Le cœur du pape était déchi­ré par les per­sé­cu­tions cruelles que l’Eglise subit sous son pon­ti­fi­cat en un cer­tain nombre de pays. Les témoins ocu­laires racontent que lors des audiences, quand il fai­sait allu­sion à ces dou­leurs, il ne réus­sis­sait pas à rete­nir ses larmes. En effet en de nom­breux Etats les enne­mis de Dieu œuvraient à l’apostasie de la socié­té, en éloi­gnant tou­jours plus les lois civiles des prin­cipes de la foi et de la morale catho­liques. C’était le cas en Espagne, au Mexique, en Equateur, en Bolivie. Le som­met de la vio­lence fut atteint au Portugal ; avec une cha­ri­té évan­gé­lique, saint Pie X vint au secours des vic­times de la per­sé­cu­tion, accueillant au Vatican les prêtres et évêques portugais.

Le cadre de cet article nous obli­geant à nous limi­ter, nous étu­die­rons spé­cia­le­ment l’attitude de saint Pie X à l’égard de ce qui se pas­sa en France, car c’est la plus riche d’enseignements. Dans ce pays, les gou­ver­ne­ments sous influence maçon­nique était déchaî­nés ouver­te­ment contre Dieu et contre l’Eglise. Cette lutte impla­cable s’était tra­duite depuis 1879 par toute une série de lois : rap­pe­lons l’instauration de l’école laïque, la per­sé­cu­tion des congré­ga­tions reli­gieuses, la laï­ci­sa­tion des tri­bu­naux, des hôpi­taux, des cime­tières et de l’armée, la loi sur le divorce… En 1904 c’était l’interdiction à toute congré­ga­tion reli­gieuse d’enseigner ; plus de 2500 écoles catho­liques sont alors fermées.

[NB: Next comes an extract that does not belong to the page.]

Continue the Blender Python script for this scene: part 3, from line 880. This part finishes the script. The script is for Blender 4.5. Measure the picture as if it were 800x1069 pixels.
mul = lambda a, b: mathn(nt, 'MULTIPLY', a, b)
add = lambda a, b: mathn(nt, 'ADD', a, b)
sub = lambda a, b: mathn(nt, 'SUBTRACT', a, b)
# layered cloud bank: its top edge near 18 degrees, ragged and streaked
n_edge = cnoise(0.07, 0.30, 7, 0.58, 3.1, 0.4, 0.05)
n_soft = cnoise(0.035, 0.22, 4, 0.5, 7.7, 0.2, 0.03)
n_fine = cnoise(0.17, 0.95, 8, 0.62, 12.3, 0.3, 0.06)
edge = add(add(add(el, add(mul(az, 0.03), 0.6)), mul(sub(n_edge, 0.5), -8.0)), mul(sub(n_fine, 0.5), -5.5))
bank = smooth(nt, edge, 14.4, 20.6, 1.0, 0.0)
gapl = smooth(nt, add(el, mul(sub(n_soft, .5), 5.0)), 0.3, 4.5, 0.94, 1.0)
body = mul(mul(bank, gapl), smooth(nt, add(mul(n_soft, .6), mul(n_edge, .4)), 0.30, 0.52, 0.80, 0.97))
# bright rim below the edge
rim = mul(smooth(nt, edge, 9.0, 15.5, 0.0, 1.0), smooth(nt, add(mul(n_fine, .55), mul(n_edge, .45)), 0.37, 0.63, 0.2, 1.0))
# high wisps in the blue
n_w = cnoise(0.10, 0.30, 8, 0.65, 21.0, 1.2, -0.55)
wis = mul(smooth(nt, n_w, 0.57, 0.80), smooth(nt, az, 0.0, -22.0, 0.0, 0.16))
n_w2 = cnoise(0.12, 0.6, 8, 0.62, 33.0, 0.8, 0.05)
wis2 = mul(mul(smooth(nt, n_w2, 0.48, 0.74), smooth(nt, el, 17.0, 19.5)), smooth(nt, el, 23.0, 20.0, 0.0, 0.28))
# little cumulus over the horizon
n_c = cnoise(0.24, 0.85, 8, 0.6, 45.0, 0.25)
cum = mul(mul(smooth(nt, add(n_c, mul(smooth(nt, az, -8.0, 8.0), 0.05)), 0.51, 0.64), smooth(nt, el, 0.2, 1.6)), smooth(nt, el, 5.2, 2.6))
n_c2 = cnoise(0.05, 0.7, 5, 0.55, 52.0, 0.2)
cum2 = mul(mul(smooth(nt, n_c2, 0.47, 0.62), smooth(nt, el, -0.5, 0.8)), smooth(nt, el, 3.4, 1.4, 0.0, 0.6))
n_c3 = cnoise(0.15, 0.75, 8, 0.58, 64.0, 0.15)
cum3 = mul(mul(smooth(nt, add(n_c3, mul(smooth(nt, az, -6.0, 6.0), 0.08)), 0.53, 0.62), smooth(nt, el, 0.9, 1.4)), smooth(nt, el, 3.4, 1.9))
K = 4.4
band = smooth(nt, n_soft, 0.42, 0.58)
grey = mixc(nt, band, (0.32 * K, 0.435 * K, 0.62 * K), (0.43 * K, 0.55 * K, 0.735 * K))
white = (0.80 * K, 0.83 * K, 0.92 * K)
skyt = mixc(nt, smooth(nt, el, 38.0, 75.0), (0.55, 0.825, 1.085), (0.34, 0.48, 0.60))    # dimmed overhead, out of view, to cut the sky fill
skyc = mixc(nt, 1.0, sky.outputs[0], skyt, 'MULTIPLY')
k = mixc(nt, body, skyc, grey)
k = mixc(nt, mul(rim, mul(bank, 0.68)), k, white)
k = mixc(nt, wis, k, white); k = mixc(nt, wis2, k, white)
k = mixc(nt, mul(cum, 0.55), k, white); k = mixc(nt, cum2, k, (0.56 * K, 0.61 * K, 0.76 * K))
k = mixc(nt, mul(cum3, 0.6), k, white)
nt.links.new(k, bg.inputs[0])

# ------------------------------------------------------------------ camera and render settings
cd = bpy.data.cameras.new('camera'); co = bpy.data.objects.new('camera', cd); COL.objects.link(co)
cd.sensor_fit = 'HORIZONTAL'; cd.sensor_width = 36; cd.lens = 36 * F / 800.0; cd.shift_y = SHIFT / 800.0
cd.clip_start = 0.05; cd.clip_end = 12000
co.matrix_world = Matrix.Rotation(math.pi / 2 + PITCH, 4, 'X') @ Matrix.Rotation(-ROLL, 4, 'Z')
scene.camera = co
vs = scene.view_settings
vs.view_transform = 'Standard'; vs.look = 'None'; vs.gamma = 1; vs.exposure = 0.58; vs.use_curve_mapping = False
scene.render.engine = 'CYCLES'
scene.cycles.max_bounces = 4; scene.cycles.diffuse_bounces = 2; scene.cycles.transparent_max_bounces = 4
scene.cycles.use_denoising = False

La République fran­çaise se vou­lait « laïque », la sépa­ra­tion de l’Eglise et de l’Etat figu­rait au pre­mier plan du pro­gramme des francs-​maçons. Il fal­lait donc rompre le concor­dat avec l’Eglise, tout en cher­chant à rendre l’Eglise res­pon­sable de la rup­ture. Le 9 décembre 1905 est pro­mul­guée la loi de sépa­ra­tion entre l’Eglise et l’Etat votée par le Parlement fran­çais : « une loi non de sépa­ra­tion mais d’oppression », dira saint Pie X1, pro­mul­guée en haine de l’Eglise et contre toute jus­tice. C’était l’apostasie offi­cielle de la France, et les francs-​maçons chan­taient victoire.

La condamnation de la loi

Comme chaque fois que les droits de Dieu étaient en cause, Pie X, entiè­re­ment domi­né par la pen­sée de sa res­pon­sa­bi­li­té de vicaire du Christ, va rem­plir son devoir apos­to­lique, avec gra­vi­té. Le grand pon­tife « pro­tes­ta solen­nel­le­ment et de toutes ses forces » contre cette abo­mi­na­tion com­mise par « les sectes impies ». Le 11 février 1906 il condam­nait, devant Dieu et devant les hommes, la loi de sépa­ra­tion par son ency­clique Vehementer. Dans cette lettre, il condamne « la loi votée en France sur la sépa­ra­tion de l’Eglise et de l’Etat comme pro­fon­dé­ment inju­rieuse vis-​à-​vis de Dieu, qu’elle renie offi­ciel­le­ment, en posant le prin­cipe que la République ne recon­naît aucun culte ; comme vio­lant le droit natu­rel, le droit des gens et la fidé­li­té publique due aux trai­tés ; comme contraire à la consti­tu­tion divine de l’Eglise, à ses droits et à sa liber­té ; comme ren­ver­sant la jus­tice et fou­lant aux pieds les droits de pro­prié­té que l’Eglise a acquis à des titres mul­tiples, et, en outre, en ver­tu du concor­dat ; comme gra­ve­ment offen­sante pour la digni­té de ce Siège apos­to­lique, pour Notre per­sonne, pour l’épiscopat, pour le cler­gé et pour tous les catho­liques français ».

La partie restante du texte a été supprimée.